Okumak lazım, okumak ve de anlamak. Okudukça, Kur’an-ı Kerim’in zaman ve mekanın ötesinde bir kitap olduğu daha kolay anlaşılır. Kur’an-ı Kerim dünü nasıl açıklayabildiyse, bugünü de açıklamaya muktedirdir. O yüzden Allah kelamını okumak, yaşamı sadeleştirmek için en huzurlu yoldur.
“ Muhakkak ki Kur’an, hem senin için, hem de kavmin için bir şereftir ve ileride O’ndan mesul olacaksınız ! ”
( Zuhruf Suresi, 44 )
Zor gelmesin ayetlerin hakikati görmek. Kişisel ya da toplumsal hayat içinde bir konu ile ilgili, özellikle hassasiyet noktalarında, insanların yaptığı yorumlar eğer İslami bir temele dayandırılıyorsa hemen sormak lazım . Çünkü o kadar çok dezenformasyon var ki günümüzde. İnsanlar; pek çok konuda din böyle emrediyor diyerek işin içinden sıyrılmaya çalışabiliyor. Sorduğunuzda, peki bu söylediğin şey Kur’an-ı Kerim’de mi yazıyor, hadislerde mi mevcut, sünnet-i seniyyede mi var? Hakkıyla bilmeyenler cevaplarda tökezliyor. İnsanın söylediği sözün kaynağını bilmesi çok mühim. Çünkü inanç meselesi hassas bir konu ve dayanmamız gereken referanslarımız belli: “ Kur’an-ı Kerim, Efendimiz Muhammed Aleyhisselam, Muhammed Aleyhisselam’ın yaşamı, hadisleri ve ulema! ” İşte o yüzden okumak lazım . Yaşamı yönetmek için de, hayata tutunmak için de, yanılmamak ve yanıltmamak için de bize bahşedilen yaşam kılavuzunu iyi bilmek lazım. Allah’ın kelamına tutunduktan sonra, her yer cennet-i ala bu dünyada da…
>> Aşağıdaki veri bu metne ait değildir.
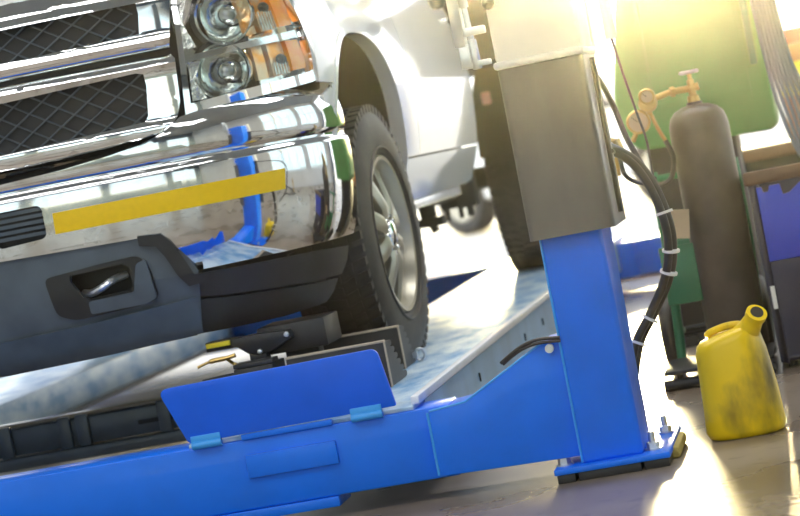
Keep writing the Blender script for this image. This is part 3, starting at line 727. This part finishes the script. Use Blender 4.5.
# hood, cab upper, glass
hv = []; hf = []; n = 12; rows = [(6.52, 1.495), (6.60, 1.525), (6.9, 1.555), (7.4, 1.585), (8.0, 1.61), (8.25, 1.615)]
for y, z in rows:
    for k in range(n+1):
        u = -1 + 2*k/n; w = .66 + (.92-.66)*min(1, max(0, (y-6.50)/.5))
        yy = y + (.10*abs(u)**3 if y < 7 else 0)
        hv.append((CX + u*w, yy, z - .055*abs(u)**3 + (.012 if .3 < abs(u) < .7 else 0)))
for r in range(len(rows)-1):
    for k in range(n): hf.append((r*(n+1)+k, r*(n+1)+k+1, (r+1)*(n+1)+k+1, (r+1)*(n+1)+k))
hd = MB().add(hv, hf); N = len(hv)
hd.add([(x, y, z-.03) for x, y, z in hv], [tuple(reversed(f)) for f in hf])
hd.build('hood', M['white_paint'], truck, smooth=40)
cab = MB()
for sg in (1, -1):
    xb = CX + sg*.90; xt = CX + sg*.72
    def pil(y0, z0, y1, z1, w):
        a = (xb, y0, z0); b_ = (xt, y1, z1); i = -sg*.05
        cab.add([(xb, y0, z0), (xb, y0+w, z0), (xt, y1+w, z1), (xt, y1, z1), (xb+i, y0, z0), (xb+i, y0+w, z0), (xt+i, y1+w, z1), (xt+i, y1, z1)],
                [(0, 1, 2, 3), (7, 6, 5, 4), (0, 4, 5, 1), (2, 6, 7, 3), (1, 5, 6, 2), (0, 3, 7, 4)])
    pil(8.27, 1.56, 8.95, 2.05, .08); pil(9.58, 1.56, 9.50, 2.05, .12)
cab.box(CX-.76, CX+.76, 8.92, 9.66, 2.05, 2.11)
cab.build('cab_frame', M['white_paint'], truck, .01)
ws = MB().add([(CX-.86, 8.28, 1.60), (CX+.86, 8.28, 1.60), (CX+.70, 8.96, 2.05), (CX-.70, 8.96, 2.05), (CX-.86, 8.292, 1.595), (CX+.86, 8.292, 1.595), (CX+.70, 8.972, 2.045), (CX-.70, 8.972, 2.045)], [(0, 1, 2, 3), (7, 6, 5, 4), (0, 4, 5, 1), (1, 5, 6, 2), (2, 6, 7, 3), (3, 7, 4, 0)])
ws.build('windshield', M['glass'], truck)
MB().box(CX-.92, CX+.92, 9.655, 9.70, .72, 1.56).build('cab_back', M['liner'], truck)
MB().box(CX-.45, CX+.45, 6.62, 9.6, .56, 1.44).build('light_block', M['dark'], truck)  # solid dark box inside the body, added to block light
MB().box(CX-.86, CX+.86, 8.12, 9.64, .74, 1.2).build('cab_floor', M['dark'], truck)
MB().box(CX-.58, CX+.58, 6.64, 6.92, .62, 1.05).build('front_carrier', M['dark'], truck)
for sg in (1, -1):
    x = CX + sg*.43
    MB().box(x-.05, x+.05, 6.75, 12.4, .62, .78).build('frame_rail', M['liner'], truck, .01)
# rear: flatbed, mudguard, suspension bits
MB().box(CX-1.30, CX+1.30, 10.25, 12.4, 1.20, 1.62).build('cargo_bed', M['liner'], truck, .02)
for sg in (1, -1):
    x0, x1 = sorted((CX + sg*.86, CX + sg*1.2))
    gv = []; gf = []
    for k in range(15):
        a = PI*(.06 + .88*k/14)
        for xx in (x0, x1): gv.append((xx, 11.05 - .50*math.cos(a), .70 + .50*math.sin(a)))
    for k in range(14): gf.append((2*k, 2*k+1, 2*k+3, 2*k+2))
    g = MB().add(gv, gf); g.add([(p[0], 11.05 + (p[1]-11.05)*.975, .70 + (p[2]-.70)*.975) for p in gv], [tuple(reversed(f)) for f in gf])
    g.box(x0+.02, x1-.02, 10.62, 10.66, .98, 1.12) if False else None
    g.build('mudguard', M['liner'], truck)
    MB().box(CX+sg*.945-.02, CX+sg*.945+.02, 10.50, 10.525, 1.02, 1.075).build('side_reflector', M['tail'], truck, .006)
    x = CX + sg*.72
    sp = MB(); sp.box(x-.035, x+.035, 9.75, 12.1, .640, .70); sp.box(x-.03, x+.03, 9.9, 11.9, .70, .735); sp.box(x-.04, x+.04, 9.55, 9.75, .66, .80)
    sp.tube([(x+.02, 9.60, .76), (x+.03, 9.60, .60)], .035, 12); sp.box(x-.03, x+.09, 9.56, 9.64, .565, .60); sp.tube([(x+.03, 9.60, .60), (x+.05, 9.6, .54)], .018, 10)
    sp.box(x-.05, x+.05, 10.4, 10.55, .60, .72); sp.tube([(x-.03, 10.45, .62), (x-.03, 10.45, .55)], .012, 8); sp.tube([(x+.03, 10.45, .62), (x+.03, 10.45, .55)], .012, 8)
    sp.box(x+.06, x+.14, 10.2, 10.32, .60, .80); sp.tube([(x+.10, 10.26, .62), (x+.10, 10.26, .56)], .014, 8)
    sp.build('leaf_spring', M['liner'], truck, .004)
MB().tube([(CX-.95, 11.05, .70), (CX+.95, 11.05, .70)], .05, 14).build('rear_axle', M['dark'], truck)
MB().tube([(CX-.80, 7.47, .64), (CX+.80, 7.47, .64)], .045, 14).build('front_axle', M['dark'], truck)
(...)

Müslüman olarak doğmanın şükrünü bilen bir insan elbette ki Kur’an-ı Kerim’in de lezzetini bilir. Evet bizlere, henüz daha doğmadan önce kalplerimize nakış gibi işlenen o yaşam kılavuzu Kur’an-ı Kerim’dir. Elinizi kalbinize koyun yaşam kılavuzunuz orada, kalbinizin içinde.
“ Sana bu Kur’an-ı Kerimi vahyetmekle, geçmişteki olayları en iyi şekilde anlatıyoruz . Doğrusu bundan önce senin hiç haberin yoktu ! ”
( Yusuf Suresi, 3 )
Orada yazılı tüm kainat… Orada yazılı iyi insan olmanın yolu. Şükür de orada hamd da, hamd-ü senalar da. İslam ahlakının güzelliği, bilinenler, bilinmeyenler hep orada . Kur’an, evlerimizde duvarlara asılan bir süs değil ki, o yüzden Yaradan Rabb’inin adıyla oku!